Writing Spaces #6: Character As Setting
When we think of setting, we usually first think about landscape. We think about grass, trees, roads, sometimes mountains, sometimes buildings. Urban, rural, industrial. Sometimes we think about animals too, but writers usually categorize people as characters, not setting.
If we want to be technical, there is the “setting as character” trope, which I am quite fond of, because, if you’ve read my first article in this column, you will know that I believe that characters can not exist or make the choices they make without the setting they are placed in, thus elevating setting to character.
But, I feel like we rarely talk about the fact that people, characters, are just as much a part of a setting or space as anything else. Families, friends, lovers, even strangers who occupy the same space as you can impact you in ways you might not realize.
Families are the best example of this. The house you grew up in is special because you lived in it with your parents and siblings. The loose pantry doorknob, the trees that your father pruned on Saturdays, the space in the backyard where you buried the family dog. Do you now own a certain kind of towel, shoe, kitchen appliance because of a similar object your family owned when you were a child?
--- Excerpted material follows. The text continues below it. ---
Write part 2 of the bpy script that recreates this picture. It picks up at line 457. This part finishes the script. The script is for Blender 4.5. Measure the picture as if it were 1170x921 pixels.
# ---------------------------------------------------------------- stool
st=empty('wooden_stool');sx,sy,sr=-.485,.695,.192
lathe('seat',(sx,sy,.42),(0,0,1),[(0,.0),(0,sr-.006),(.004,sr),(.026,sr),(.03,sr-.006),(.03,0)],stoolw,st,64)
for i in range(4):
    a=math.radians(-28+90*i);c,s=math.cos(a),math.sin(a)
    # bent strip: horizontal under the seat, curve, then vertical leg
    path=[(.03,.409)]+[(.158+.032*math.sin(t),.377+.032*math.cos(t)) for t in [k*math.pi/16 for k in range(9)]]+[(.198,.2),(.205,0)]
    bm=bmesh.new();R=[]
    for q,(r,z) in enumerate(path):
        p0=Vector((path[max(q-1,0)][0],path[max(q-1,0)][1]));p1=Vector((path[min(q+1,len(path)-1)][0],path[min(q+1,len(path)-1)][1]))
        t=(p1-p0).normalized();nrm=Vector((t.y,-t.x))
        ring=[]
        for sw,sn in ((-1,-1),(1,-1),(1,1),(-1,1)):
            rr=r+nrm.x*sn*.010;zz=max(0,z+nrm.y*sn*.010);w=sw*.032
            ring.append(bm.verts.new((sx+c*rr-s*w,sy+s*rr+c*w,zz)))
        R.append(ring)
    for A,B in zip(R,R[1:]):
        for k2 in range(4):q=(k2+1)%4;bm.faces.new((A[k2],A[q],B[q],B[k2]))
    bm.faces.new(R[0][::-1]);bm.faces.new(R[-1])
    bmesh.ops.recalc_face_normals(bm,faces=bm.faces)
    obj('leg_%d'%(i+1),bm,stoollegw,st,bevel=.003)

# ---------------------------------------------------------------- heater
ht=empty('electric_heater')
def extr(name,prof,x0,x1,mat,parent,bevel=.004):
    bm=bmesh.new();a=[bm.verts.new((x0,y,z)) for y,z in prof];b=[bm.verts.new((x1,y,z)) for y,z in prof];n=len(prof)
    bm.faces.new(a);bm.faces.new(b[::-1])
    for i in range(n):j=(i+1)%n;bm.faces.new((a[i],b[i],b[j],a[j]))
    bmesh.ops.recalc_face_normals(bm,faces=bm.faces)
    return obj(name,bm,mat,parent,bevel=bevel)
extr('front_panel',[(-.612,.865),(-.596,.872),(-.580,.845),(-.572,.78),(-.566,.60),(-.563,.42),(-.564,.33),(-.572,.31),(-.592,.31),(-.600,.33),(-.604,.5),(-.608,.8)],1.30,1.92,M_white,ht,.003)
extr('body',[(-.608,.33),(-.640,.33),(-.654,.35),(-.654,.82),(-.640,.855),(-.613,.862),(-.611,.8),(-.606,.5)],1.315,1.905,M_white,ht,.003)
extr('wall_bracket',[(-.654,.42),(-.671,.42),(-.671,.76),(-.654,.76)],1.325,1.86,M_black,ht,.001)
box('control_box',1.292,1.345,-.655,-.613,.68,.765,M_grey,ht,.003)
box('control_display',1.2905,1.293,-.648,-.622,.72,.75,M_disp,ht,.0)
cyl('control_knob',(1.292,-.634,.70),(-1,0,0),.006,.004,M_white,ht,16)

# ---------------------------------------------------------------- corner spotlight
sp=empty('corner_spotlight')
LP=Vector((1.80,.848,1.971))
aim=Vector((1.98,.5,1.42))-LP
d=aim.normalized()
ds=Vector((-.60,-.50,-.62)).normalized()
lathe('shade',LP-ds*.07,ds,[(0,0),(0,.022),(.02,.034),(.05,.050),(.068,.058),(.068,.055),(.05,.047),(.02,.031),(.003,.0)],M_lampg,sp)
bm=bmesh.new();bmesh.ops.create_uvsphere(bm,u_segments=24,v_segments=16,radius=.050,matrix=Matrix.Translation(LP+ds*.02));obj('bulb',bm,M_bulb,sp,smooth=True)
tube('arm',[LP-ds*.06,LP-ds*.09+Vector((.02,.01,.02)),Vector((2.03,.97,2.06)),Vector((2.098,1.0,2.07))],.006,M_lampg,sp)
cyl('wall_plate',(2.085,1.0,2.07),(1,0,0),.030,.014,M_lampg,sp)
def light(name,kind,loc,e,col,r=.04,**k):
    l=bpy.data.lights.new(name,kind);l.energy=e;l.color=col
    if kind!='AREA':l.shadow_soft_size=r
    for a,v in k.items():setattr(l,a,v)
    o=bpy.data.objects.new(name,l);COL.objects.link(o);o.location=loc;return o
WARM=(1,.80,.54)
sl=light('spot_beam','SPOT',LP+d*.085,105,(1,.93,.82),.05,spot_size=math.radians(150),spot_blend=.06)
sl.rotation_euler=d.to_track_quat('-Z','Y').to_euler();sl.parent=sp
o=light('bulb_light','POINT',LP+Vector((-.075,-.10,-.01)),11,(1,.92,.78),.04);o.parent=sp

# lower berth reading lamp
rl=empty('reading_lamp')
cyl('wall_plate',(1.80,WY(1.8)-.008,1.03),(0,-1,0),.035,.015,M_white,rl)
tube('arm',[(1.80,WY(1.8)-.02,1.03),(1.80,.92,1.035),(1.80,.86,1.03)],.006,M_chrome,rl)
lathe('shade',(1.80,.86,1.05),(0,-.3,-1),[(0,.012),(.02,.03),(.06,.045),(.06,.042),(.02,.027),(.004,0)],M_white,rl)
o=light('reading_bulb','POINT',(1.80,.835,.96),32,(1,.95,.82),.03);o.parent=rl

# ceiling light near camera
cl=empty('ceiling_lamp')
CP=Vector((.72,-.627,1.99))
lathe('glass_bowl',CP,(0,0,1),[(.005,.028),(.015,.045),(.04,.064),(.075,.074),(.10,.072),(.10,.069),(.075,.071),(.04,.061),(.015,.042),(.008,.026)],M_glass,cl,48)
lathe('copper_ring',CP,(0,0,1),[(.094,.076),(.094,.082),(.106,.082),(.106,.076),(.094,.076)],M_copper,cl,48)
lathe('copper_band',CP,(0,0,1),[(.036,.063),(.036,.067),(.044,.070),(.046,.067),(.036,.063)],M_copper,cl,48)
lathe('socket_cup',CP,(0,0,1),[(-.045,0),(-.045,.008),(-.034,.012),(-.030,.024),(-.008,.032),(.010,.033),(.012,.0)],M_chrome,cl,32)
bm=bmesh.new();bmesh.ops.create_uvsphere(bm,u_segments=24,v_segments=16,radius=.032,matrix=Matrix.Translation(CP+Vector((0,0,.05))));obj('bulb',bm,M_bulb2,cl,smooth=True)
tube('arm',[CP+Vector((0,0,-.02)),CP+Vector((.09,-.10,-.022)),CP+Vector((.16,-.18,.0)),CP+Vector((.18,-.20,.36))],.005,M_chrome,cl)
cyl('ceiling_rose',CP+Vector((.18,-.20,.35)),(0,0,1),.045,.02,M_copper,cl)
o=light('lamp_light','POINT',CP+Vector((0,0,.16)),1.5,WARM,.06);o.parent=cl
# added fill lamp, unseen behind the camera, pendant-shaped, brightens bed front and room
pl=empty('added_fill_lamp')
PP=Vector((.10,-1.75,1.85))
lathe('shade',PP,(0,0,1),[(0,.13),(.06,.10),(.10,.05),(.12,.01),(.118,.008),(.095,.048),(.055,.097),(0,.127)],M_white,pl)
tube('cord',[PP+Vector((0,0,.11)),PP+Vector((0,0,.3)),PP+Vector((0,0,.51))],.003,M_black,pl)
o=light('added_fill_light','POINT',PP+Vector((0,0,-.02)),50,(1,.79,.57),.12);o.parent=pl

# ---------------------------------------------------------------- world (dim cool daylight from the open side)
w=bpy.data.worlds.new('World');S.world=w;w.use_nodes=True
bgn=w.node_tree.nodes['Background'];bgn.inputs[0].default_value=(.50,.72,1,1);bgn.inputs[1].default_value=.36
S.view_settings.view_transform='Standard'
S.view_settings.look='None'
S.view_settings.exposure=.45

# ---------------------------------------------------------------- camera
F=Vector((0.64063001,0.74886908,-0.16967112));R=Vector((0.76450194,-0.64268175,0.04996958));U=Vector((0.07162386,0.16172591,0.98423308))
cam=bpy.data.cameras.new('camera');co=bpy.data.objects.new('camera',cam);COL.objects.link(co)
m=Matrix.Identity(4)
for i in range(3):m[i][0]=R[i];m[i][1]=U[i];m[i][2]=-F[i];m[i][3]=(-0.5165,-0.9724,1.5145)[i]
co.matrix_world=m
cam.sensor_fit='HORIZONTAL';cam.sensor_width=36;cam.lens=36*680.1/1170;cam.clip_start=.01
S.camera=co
When my father died, selling the family house tore away something inside of me. I couldn’t watch my mother sell the furniture he bought when we didn’t have room for it in our new place. I hand-picked bandanas, books, mugs, and shirts of his to keep. Because he was no longer a body, he became every object and place that he had ever touched and walked through. The closet where he hung his ties. The section of street where Campbell turned into Kino, where he always got a flat tire on his bike. Bob Dobb’s, where my father would sit and wait until it was time to pick me up from ballet across the street. Section 13, row 13, seat 13 at McKale Center: we went to every home basketball game together. The entire University of Arizona, where he had studied and worked for more than three decades of his life, where he had helped develop countless buildings and memorials, became a memorial of my father. I hated going to school there. I wanted to be close to my father, but away from my grief. The setting wouldn’t allow for that.
My oldest friend and I met in tumbling class when we were tots. He calls me his “first friend,” because I was the first person he actually chose to be friends with, not someone his parents had set him up on a playdate with. He was with me when I learned to summersault. He moved away and lived in other places for periods of time due to his father’s work, but he returned to our home in high school. And he would be with me when my father died.
“I have this core memory of you,” he told me. “I was walking down the hall of our high school with my dad, it was picture day, and I hated it and didn’t want to be there. I wanted to transfer. But then we turned a corner and I saw you and your mom, and you had the biggest smile on your face, and gave me the best hug, and I knew I was going to be okay there.”
In college, we had a falling out (I call it our Dark Period), and upon reuniting he told me that when we weren’t speaking, it was impossible for him to be in our home town at all. “I avoided it as much as possible because every part of home reminded me of you. Especially places like Himmel Park, where we went all the time. It was all you.”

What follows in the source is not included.